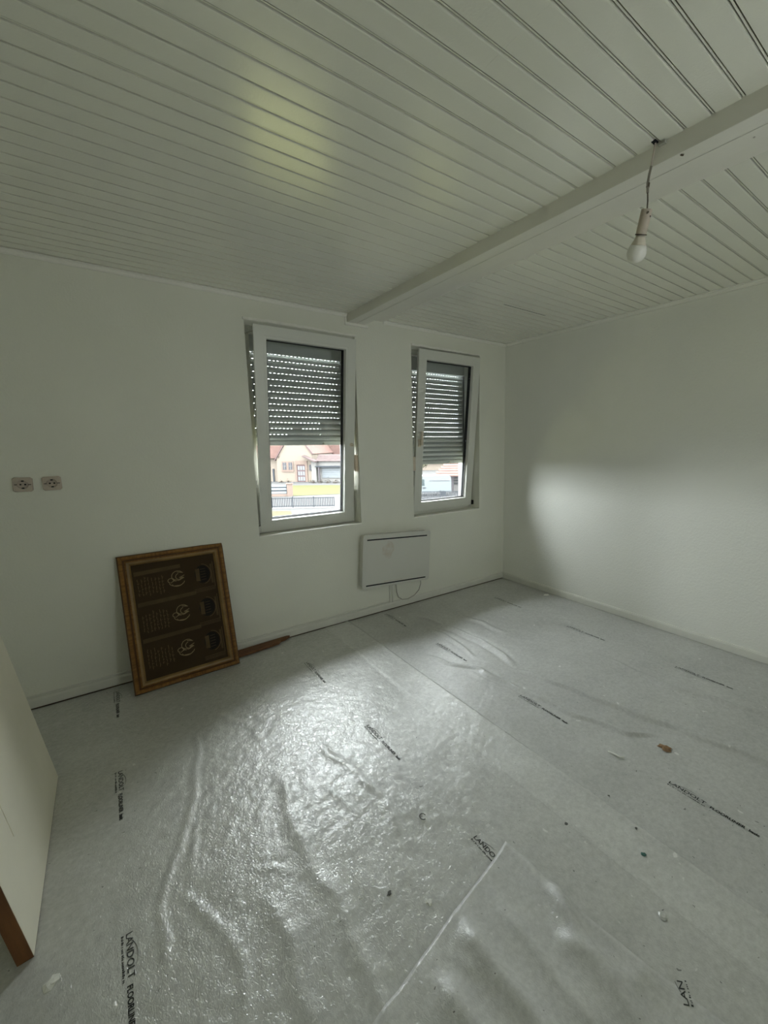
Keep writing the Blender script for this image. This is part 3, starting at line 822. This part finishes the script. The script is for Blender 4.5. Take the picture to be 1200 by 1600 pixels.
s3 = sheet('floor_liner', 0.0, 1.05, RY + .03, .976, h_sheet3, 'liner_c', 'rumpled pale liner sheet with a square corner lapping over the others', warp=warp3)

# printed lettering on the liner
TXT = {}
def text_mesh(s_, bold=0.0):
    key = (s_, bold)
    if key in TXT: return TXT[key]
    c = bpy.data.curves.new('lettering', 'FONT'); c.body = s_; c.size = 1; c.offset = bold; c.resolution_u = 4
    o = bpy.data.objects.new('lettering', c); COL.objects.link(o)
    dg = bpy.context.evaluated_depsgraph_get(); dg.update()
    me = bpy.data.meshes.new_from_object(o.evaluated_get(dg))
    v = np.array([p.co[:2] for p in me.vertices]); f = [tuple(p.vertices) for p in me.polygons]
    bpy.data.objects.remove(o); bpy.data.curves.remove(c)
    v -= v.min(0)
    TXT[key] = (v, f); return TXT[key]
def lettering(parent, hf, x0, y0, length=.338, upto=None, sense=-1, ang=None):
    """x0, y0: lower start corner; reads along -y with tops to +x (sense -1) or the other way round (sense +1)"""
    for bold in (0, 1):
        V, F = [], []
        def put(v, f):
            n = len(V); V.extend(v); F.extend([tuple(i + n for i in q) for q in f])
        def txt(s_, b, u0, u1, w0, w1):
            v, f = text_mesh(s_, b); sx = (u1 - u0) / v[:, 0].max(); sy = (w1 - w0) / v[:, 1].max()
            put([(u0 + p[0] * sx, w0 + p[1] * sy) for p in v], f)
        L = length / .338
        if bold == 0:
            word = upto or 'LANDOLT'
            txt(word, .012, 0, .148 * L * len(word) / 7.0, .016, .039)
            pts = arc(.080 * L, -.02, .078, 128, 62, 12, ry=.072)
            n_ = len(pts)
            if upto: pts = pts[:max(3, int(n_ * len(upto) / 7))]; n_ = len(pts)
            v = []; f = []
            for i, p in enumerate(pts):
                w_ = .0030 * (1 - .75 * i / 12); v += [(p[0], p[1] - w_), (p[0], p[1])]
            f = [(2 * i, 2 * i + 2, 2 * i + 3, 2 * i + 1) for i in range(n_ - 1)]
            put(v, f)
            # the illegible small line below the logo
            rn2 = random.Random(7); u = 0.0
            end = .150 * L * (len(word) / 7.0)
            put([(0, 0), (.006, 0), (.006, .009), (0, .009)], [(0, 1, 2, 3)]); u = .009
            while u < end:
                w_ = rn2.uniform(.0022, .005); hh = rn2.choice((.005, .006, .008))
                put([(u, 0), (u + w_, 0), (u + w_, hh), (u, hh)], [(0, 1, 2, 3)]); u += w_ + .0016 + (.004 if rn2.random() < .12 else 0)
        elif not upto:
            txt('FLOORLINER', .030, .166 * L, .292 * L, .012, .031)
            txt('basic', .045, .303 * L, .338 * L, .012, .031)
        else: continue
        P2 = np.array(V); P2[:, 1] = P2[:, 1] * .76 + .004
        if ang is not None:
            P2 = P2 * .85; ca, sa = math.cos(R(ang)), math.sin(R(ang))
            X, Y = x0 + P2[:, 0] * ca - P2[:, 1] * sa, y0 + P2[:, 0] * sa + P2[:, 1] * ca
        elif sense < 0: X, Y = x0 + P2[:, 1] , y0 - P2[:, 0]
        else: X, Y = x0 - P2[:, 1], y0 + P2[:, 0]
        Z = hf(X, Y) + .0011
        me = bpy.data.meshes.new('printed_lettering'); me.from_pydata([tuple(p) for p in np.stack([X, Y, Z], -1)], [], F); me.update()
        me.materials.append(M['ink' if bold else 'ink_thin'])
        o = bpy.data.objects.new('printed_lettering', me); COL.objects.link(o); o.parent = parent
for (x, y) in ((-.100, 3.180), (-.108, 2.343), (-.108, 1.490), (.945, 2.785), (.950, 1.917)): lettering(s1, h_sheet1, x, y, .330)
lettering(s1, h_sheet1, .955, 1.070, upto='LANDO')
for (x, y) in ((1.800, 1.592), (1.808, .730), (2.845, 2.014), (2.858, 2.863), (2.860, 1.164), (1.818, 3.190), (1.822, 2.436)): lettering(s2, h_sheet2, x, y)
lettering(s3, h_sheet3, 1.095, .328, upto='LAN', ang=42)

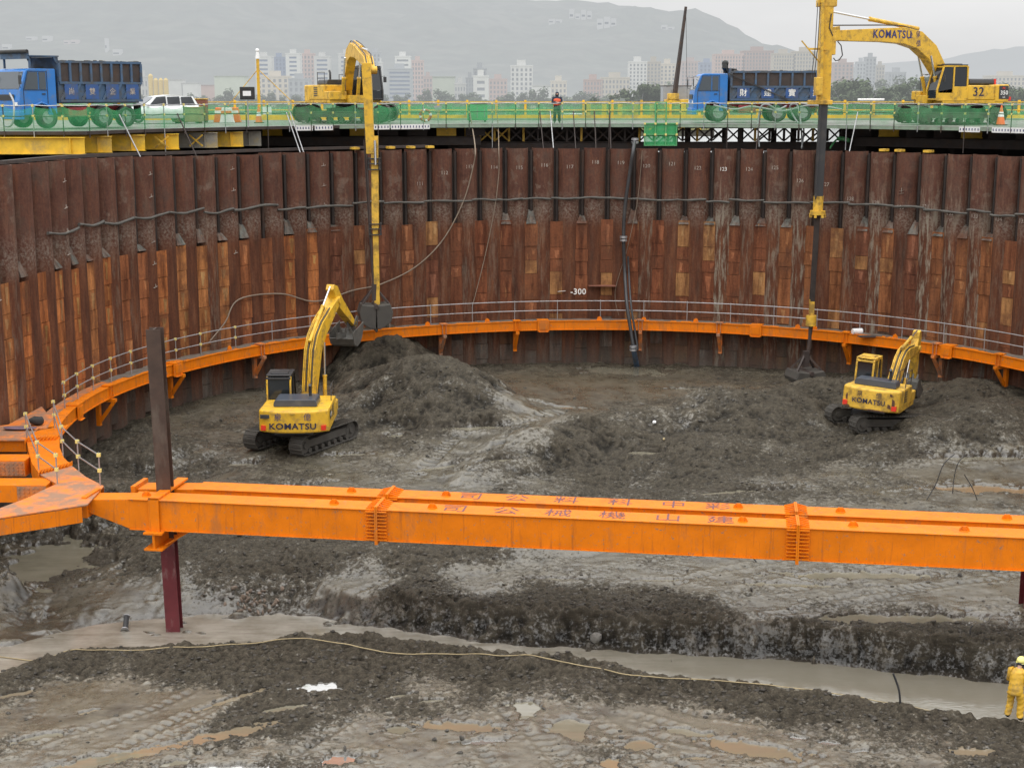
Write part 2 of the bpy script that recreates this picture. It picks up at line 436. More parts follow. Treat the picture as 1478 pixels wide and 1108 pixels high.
+++++
WORK TO DO
Strip out the pictures and quote the remaining data word for word.

TASK ANSWER
Keep writing the Blender script for this image. This is part 3, starting at line 822. This part finishes the script. The script is for Blender 4.5. Take the picture to be 1200 by 1600 pixels.
s3 = sheet('floor_liner', 0.0, 1.05, RY + .03, .976, h_sheet3, 'liner_c', 'rumpled pale liner sheet with a square corner lapping over the others', warp=warp3)

# printed lettering on the liner
TXT = {}
def text_mesh(s_, bold=0.0):
    key = (s_, bold)
    if key in TXT: return TXT[key]
    c = bpy.data.curves.new('lettering', 'FONT'); c.body = s_; c.size = 1; c.offset = bold; c.resolution_u = 4
    o = bpy.data.objects.new('lettering', c); COL.objects.link(o)
    dg = bpy.context.evaluated_depsgraph_get(); dg.update()
    me = bpy.data.meshes.new_from_object(o.evaluated_get(dg))
    v = np.array([p.co[:2] for p in me.vertices]); f = [tuple(p.vertices) for p in me.polygons]
    bpy.data.objects.remove(o); bpy.data.curves.remove(c)
    v -= v.min(0)
    TXT[key] = (v, f); return TXT[key]
def lettering(parent, hf, x0, y0, length=.338, upto=None, sense=-1, ang=None):
    """x0, y0: lower start corner; reads along -y with tops to +x (sense -1) or the other way round (sense +1)"""
    for bold in (0, 1):
        V, F = [], []
        def put(v, f):
            n = len(V); V.extend(v); F.extend([tuple(i + n for i in q) for q in f])
        def txt(s_, b, u0, u1, w0, w1):
            v, f = text_mesh(s_, b); sx = (u1 - u0) / v[:, 0].max(); sy = (w1 - w0) / v[:, 1].max()
            put([(u0 + p[0] * sx, w0 + p[1] * sy) for p in v], f)
        L = length / .338
        if bold == 0:
            word = upto or 'LANDOLT'
            txt(word, .012, 0, .148 * L * len(word) / 7.0, .016, .039)
            pts = arc(.080 * L, -.02, .078, 128, 62, 12, ry=.072)
            n_ = len(pts)
            if upto: pts = pts[:max(3, int(n_ * len(upto) / 7))]; n_ = len(pts)
            v = []; f = []
            for i, p in enumerate(pts):
                w_ = .0030 * (1 - .75 * i / 12); v += [(p[0], p[1] - w_), (p[0], p[1])]
            f = [(2 * i, 2 * i + 2, 2 * i + 3, 2 * i + 1) for i in range(n_ - 1)]
            put(v, f)
            # the illegible small line below the logo
            rn2 = random.Random(7); u = 0.0
            end = .150 * L * (len(word) / 7.0)
            put([(0, 0), (.006, 0), (.006, .009), (0, .009)], [(0, 1, 2, 3)]); u = .009
            while u < end:
                w_ = rn2.uniform(.0022, .005); hh = rn2.choice((.005, .006, .008))
                put([(u, 0), (u + w_, 0), (u + w_, hh), (u, hh)], [(0, 1, 2, 3)]); u += w_ + .0016 + (.004 if rn2.random() < .12 else 0)
        elif not upto:
            txt('FLOORLINER', .030, .166 * L, .292 * L, .012, .031)
            txt('basic', .045, .303 * L, .338 * L, .012, .031)
        else: continue
        P2 = np.array(V); P2[:, 1] = P2[:, 1] * .76 + .004
        if ang is not None:
            P2 = P2 * .85; ca, sa = math.cos(R(ang)), math.sin(R(ang))
            X, Y = x0 + P2[:, 0] * ca - P2[:, 1] * sa, y0 + P2[:, 0] * sa + P2[:, 1] * ca
        elif sense < 0: X, Y = x0 + P2[:, 1] , y0 - P2[:, 0]
        else: X, Y = x0 - P2[:, 1], y0 + P2[:, 0]
        Z = hf(X, Y) + .0011
        me = bpy.data.meshes.new('printed_lettering'); me.from_pydata([tuple(p) for p in np.stack([X, Y, Z], -1)], [], F); me.update()
        me.materials.append(M['ink' if bold else 'ink_thin'])
        o = bpy.data.objects.new('printed_lettering', me); COL.objects.link(o); o.parent = parent
for (x, y) in ((-.100, 3.180), (-.108, 2.343), (-.108, 1.490), (.945, 2.785), (.950, 1.917)): lettering(s1, h_sheet1, x, y, .330)
lettering(s1, h_sheet1, .955, 1.070, upto='LANDO')
for (x, y) in ((1.800, 1.592), (1.808, .730), (2.845, 2.014), (2.858, 2.863), (2.860, 1.164), (1.818, 3.190), (1.822, 2.436)): lettering(s2, h_sheet2, x, y)
lettering(s3, h_sheet3, 1.095, .328, upto='LAN', ang=42)

Write part 2 of the bpy script that recreates this picture. It picks up at line 436. More parts follow. Treat the picture as 1478 pixels wide and 1108 pixels high.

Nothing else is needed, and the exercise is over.